Delhi enthusiastic, turns up for great polling festival

May 7th, 2009 - 9:35 pm ICT by IANS  

New Delhi, May 7 (IANS) It was a holiday Thursday, but many Delhi voters still woke up early and queued up at polling stations to beat the crowds and the heat later in the day. Pamphlets lay scattered all around, party workers were busy assisting people and armed security personnel kept a hawk eye.
The scene resembled that of a festival at many polling booths. The capital witnessed over 50 percent of its 11 million voters exercising their franchise in these Lok Sabha elections - higher than 47.09 percent in 2004 and 43.54 percent in 1999.

“I had decided not to cast my vote and instead use the 49-O provision to vote for nobody. However, when I reached the polling station and witnessed the exciting atmosphere, I could not stop myself from voting,” 19-year-old Vidhu Aggarwal told IANS.

Voting begin at 7 a.m. and finished at 5 p.m. for the seven seats in Delhi.

West Delhi and East Delhi constituencies recorded relatively high voter turnouts of 53 and 52.5 percent respectively and the poll proceedings were akin to a festival in these areas, thanks to enthusiastic voters.

Even the old and the ailing came to fulfil their duty.

“I have been voting for several years. I vote so that the development and work for basic amenities never stops. I am a responsible citizen of the country,” 81-year-old Rukmini Devi, who was brought on a wheelchair to the Nirmal Bhawan polling booth in New Delhi constituency, told IANS.

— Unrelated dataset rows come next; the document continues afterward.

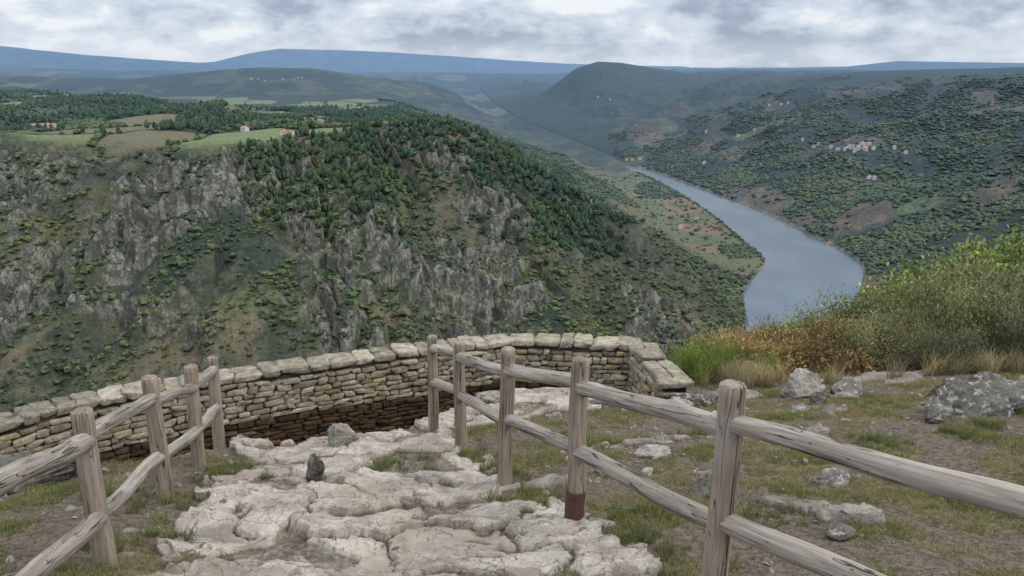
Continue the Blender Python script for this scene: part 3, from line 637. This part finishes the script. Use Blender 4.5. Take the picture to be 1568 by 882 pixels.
cl=[(-2.3,5.2),(-2.15,4.5),(-2.45,6.2),(-2.5,4.2),(-1.9,7.1),(-.9,5.9),(-.15,6.3),(.1,5.2),(.25,5.0),(.65,4.3),(.85,3.9),(-.45,7.0),(-.7,7.7),(.9,4.7),(1.6,4.6),(3.5,7.0),(2.1,7.7),(4.5,7.2),(1.0,7.6),(3.3,5.0),(-2.9,5.4),(5.6,7.9),(4.9,7.6),(-.75,4.6),(-.6,5.3),(-1.2,6.6)]
xs=[];ys=[]
for cx_,cy_ in cl:
    q=rng.integers(8,26);xs.append(cx_+rng.normal(0,.15,q));ys.append(cy_+rng.normal(0,.15,q))
x=np.concatenate(xs);y=np.concatenate(ys);dzz,rk,gs,tn,pmm=detail(x,y);w=rk<.5
scatter('grass_clumps',np.column_stack([x,y,Hh(x,y)+dzz])[w],randrot(w.sum(),.15),np.repeat(rng.uniform(.45,1.05,w.sum())[:,None],3,1),T3)
# ------------------------------------------------------------------ bushes
def leafcloud(name,n,shape,leaf,cols,up=.5,stems=26,clumps=26,seed=1,spread=.17):
    r=np.random.default_rng(seed)
    cc=r.normal(0,1,(clumps,3));cc/=np.linalg.norm(cc,axis=1)[:,None];cc[:,2]=np.abs(cc[:,2]);cc=cc*r.uniform(.4,.98,(clumps,1))
    ct=r.uniform(.55,1.4,clumps);k=r.integers(0,clumps,n);p=cc[k]+r.normal(0,spread,(n,3));p[:,2]=np.abs(p[:,2]);p=p*np.array(shape)
    d_=r.normal(0,1,(n,3));d_[:,2]=np.abs(d_[:,2])+up;d_/=np.linalg.norm(d_,axis=1)[:,None]
    sd=np.cross(d_,r.normal(0,1,(n,3)));sd/=np.linalg.norm(sd,axis=1)[:,None]
    ln=leaf[0]*r.uniform(.6,1.4,(n,1));wd=leaf[1]*r.uniform(.6,1.3,(n,1))
    v=np.stack([p,p+d_*ln*.5+sd*wd,p+d_*ln,p+d_*ln*.5-sd*wd],1).reshape(-1,3);f=np.arange(4*n).reshape(-1,4)
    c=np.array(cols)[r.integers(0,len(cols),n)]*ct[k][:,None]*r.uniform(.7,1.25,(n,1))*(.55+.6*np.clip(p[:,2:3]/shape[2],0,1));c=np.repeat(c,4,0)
    sv_=[];sf_=[];o=len(v)
    for i in range(stems):
        e=cc[r.integers(clumps)]*np.array(shape);b=np.array([e[0]*.12,e[1]*.12,-.15]);w_=.008
        for dx in((w_,0,0),(-w_,0,0)): sv_.append(b+dx)
        sv_+= [e+np.array([.002,0,0]),e-np.array([.002,0,0])];sf_.append([o,o+1,o+3,o+2]);o+=4
    v=np.vstack([v,np.array(sv_)]);f=np.vstack([f,np.array(sf_)]);c=np.vstack([c,np.tile([.07,.055,.04],(len(sv_),1))])
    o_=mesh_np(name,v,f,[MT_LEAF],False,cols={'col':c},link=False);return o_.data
HE=[leafcloud('heath',13000,(1.0,1.0,1.0),(.055,.009),[(.14,.165,.08),(.115,.14,.07),(.19,.195,.11),(.18,.155,.10)],.6,seed=s_,clumps=44,spread=.13) for s_ in (1,2)]
BR=[leafcloud('broom',9000,(.75,.75,1.15),(.11,.005),[(.14,.19,.055),(.18,.24,.065),(.10,.13,.04)],1.6,seed=s_) for s_ in (3,4)]
FE=[leafcloud('fern',8000,(1.1,1.1,.55),(.08,.015),[(.25,.16,.08),(.28,.195,.10),(.17,.12,.065),(.16,.155,.07)],.1,clumps=34,seed=s_) for s_ in (5,6)]
GB=[leafcloud('greenleaf',12000,(1,1,1.1),(.055,.016),[(.16,.23,.06),(.21,.28,.07),(.10,.145,.04),(.22,.22,.085)],.2,seed=s_,clumps=52,spread=.12) for s_ in (7,8)]
def bush(name,lib,x,y,s,sz=1.):
    o=bpy.data.objects.new(name,lib[rng.integers(len(lib))]);COL.objects.link(o);o.location=(x,y,float(Hh(np.array([x]),np.array([y]))[0])-.05);o.rotation_euler=(0,0,rng.uniform(0,6.28));o.scale=(s,s,s*sz)
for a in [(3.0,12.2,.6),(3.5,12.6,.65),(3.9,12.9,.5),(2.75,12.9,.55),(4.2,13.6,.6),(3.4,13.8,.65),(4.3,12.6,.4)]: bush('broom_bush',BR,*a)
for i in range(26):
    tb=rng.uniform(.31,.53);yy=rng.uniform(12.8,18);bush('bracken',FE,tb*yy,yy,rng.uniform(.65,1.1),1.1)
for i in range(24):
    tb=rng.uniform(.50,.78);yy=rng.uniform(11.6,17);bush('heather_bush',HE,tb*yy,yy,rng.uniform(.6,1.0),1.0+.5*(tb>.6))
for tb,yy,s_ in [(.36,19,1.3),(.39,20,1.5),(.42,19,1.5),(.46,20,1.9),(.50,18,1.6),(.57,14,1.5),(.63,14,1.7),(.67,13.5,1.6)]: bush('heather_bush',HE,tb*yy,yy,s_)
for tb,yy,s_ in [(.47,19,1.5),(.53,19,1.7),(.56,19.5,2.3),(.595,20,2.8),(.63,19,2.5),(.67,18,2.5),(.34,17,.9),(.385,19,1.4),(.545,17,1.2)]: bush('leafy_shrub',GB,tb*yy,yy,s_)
TG=blades('straw',90,.12,.2,.5,.004,[(.38,.32,.20),(.30,.25,.15),(.22,.19,.11)],MT_GR,.6,3)
xs=np.concatenate([rng.normal(3.75,.25,34),rng.normal(7.6,.5,54),rng.uniform(3,9,24)]);ys=np.concatenate([rng.normal(11.8,.2,34),rng.normal(11.4,.3,54),rng.uniform(11,13,24)])
scatter('tall_dry_grass',np.column_stack([xs,ys,Hh(xs,ys)]),randrot(len(xs),.12),np.repeat(rng.uniform(.5,1.1,len(xs))[:,None],3,1),TG)
# ------------------------------------------------------------------ light, sky
az=math.radians(110);el=math.radians(45)   # sun from the right, a little behind
sd=Vector((math.sin(az)*math.cos(el),math.cos(az)*math.cos(el),math.sin(el)))
L=bpy.data.lights.new('sun','SUN');L.energy=1.5;L.angle=math.radians(10);L.color=(1,.94,.84)
lo=bpy.data.objects.new('sun',L);COL.objects.link(lo);lo.rotation_mode='QUATERNION';lo.rotation_quaternion=sd.to_track_quat('Z','Y')
W=bpy.data.worlds.new('World');S.world=W;W.use_nodes=True;t=W.node_tree;t.nodes.clear()
m=NT.__new__(NT);m.t=t;m.n=t.nodes
out=m.N('ShaderNodeOutputWorld');sk=m.N('ShaderNodeTexSky',sky_type='NISHITA');sk.sun_disc=False;sk.sun_elevation=el;sk.sun_rotation=az
b1=m.N('ShaderNodeBackground');m.L(sk.outputs[0],b1.inputs[0]);b1.inputs[1].default_value=.08
g=m.N('ShaderNodeTexCoord').outputs['Generated'];sx=m.N('ShaderNodeSeparateXYZ');m.L(g,sx.inputs[0])
n1=m.noise(m.scale(g,(1,1,2.6)),9,10,.55,.15);n2=m.noise(m.scale(g,(1,1,5)),3.0,4,.5);n3=m.noise(m.scale(g,(1,1,2.2)),30,6,.55,.2)
nn=m.math('ADD',m.math('ADD',m.math('MULTIPLY',n1,.52),m.math('MULTIPLY',n2,.30)),m.math('MULTIPLY',n3,.18))
cl_=m.mix(m.ramp(nn,.41,.54),(.34,.415,.54),(.66,.735,.84))
cl_=m.mix(m.ramp(nn,.525,.595,0,.9),cl_,(.90,.93,.97))
cl_=m.mix(m.ramp(sx.outputs[2],.012,.04,.45,0),cl_,(.72,.79,.88))
# the cloud deck is thinner, brighter and more neutral towards the zenith
cl_=m.mix(m.ramp(sx.outputs[2],.15,.6,0,.8),cl_,(.72,.74,.77))
zr=m.ramp(sx.outputs[2],.03,.7,1.05,3.1)
b2=m.N('ShaderNodeBackground');m.L(cl_,b2.inputs[0]);m.L(zr,b2.inputs[1])
mx=m.N('ShaderNodeMixShader');mx.inputs[0].default_value=.90;m.L(b1.outputs[0],mx.inputs[1]);m.L(b2.outputs[0],mx.inputs[2]);m.L(mx.outputs[0],out.inputs[0])
# ------------------------------------------------------------------ camera
cam=bpy.data.cameras.new('camera');cam.lens=28;cam.sensor_width=36;cam.clip_start=.05;cam.clip_end=60000
co=bpy.data.objects.new('camera',cam);COL.objects.link(co);co.location=(0,0,0);co.rotation_euler=(math.radians(90-15.6),0,0);S.camera=co
S.view_settings.view_transform='Standard';S.view_settings.look='None';S.view_settings.exposure=0
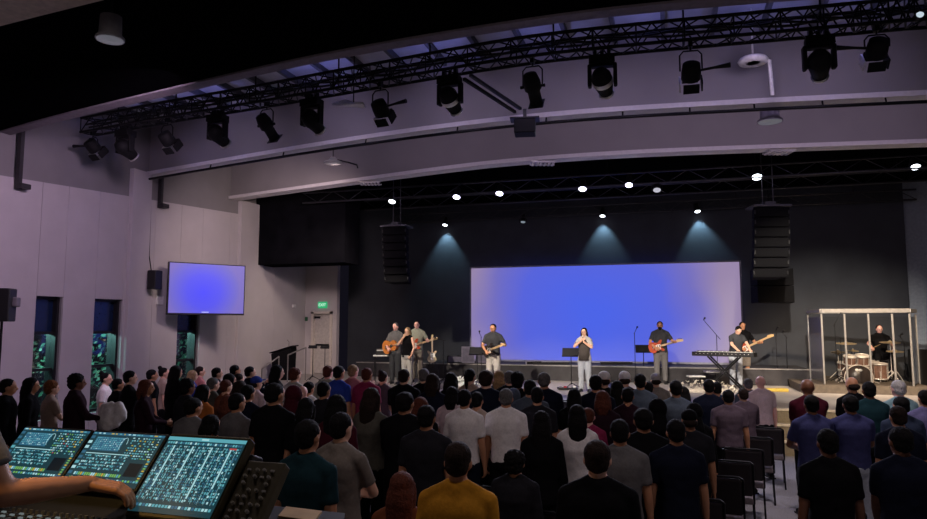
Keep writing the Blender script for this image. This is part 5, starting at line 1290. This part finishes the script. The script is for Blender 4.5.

The New Delhi seat where BJP general secretary Vijay Goel has challenged sitting Congress MP Ajay Maken recorded a 50 percent turnout.

To avoid the afternoon heat, some voters decided to vote early in the morning.

“I made it a point to go early to vote as the weather gets hot in the afternoon. I finished all my household chores and after voting, my family planned to go shopping to avail of special discounts given by some shops on polling day,” said Nishta Sharma, a housewife who voted in Vikas Puri of West Delhi constituency.

Shops in Delhi were closed in the morning, but opened at 2 p.m.

Many government officials who were on duty at polling stations made sure that they themselves voted.

“I was on election duty today from 3 p.m., but I made sure I voted as early as possible to avoid the heat and long queues and then take a quick sleep for an hour, have my lunch and go to the polling station for duty,” said Dinesh Kaushik, a central government employee, who lives in Janak Puri area.

A lot of youngsters who were impressed with the Election Commission’s ‘Pappu’ campaign - the name symbolising a character who doesn’t vote - also voted enthusiastically.

“I am voting for the first time and I am doing so as I want development to come into my area. Also, I didn’t wanted to be a ‘Pappu’,” 22-year-old Sadia Mohamamd Khan, a resident of the Johri Farm area and a Delhi University student.

The North-East Delhi also witnessed a moderate turnout of 52 percent. “We belong to this country. We must participate in all activities meant for its development. We should not shy away from our responsibilities,” Umakant Sharma, a resident of Rohtas Nagar in northeast Delhi, told IANS.

North-West Delhi recorded the lower voter turnout in the capital at 45 percent. Delhi has over 11 million voters. The counting of votes will take place May 16.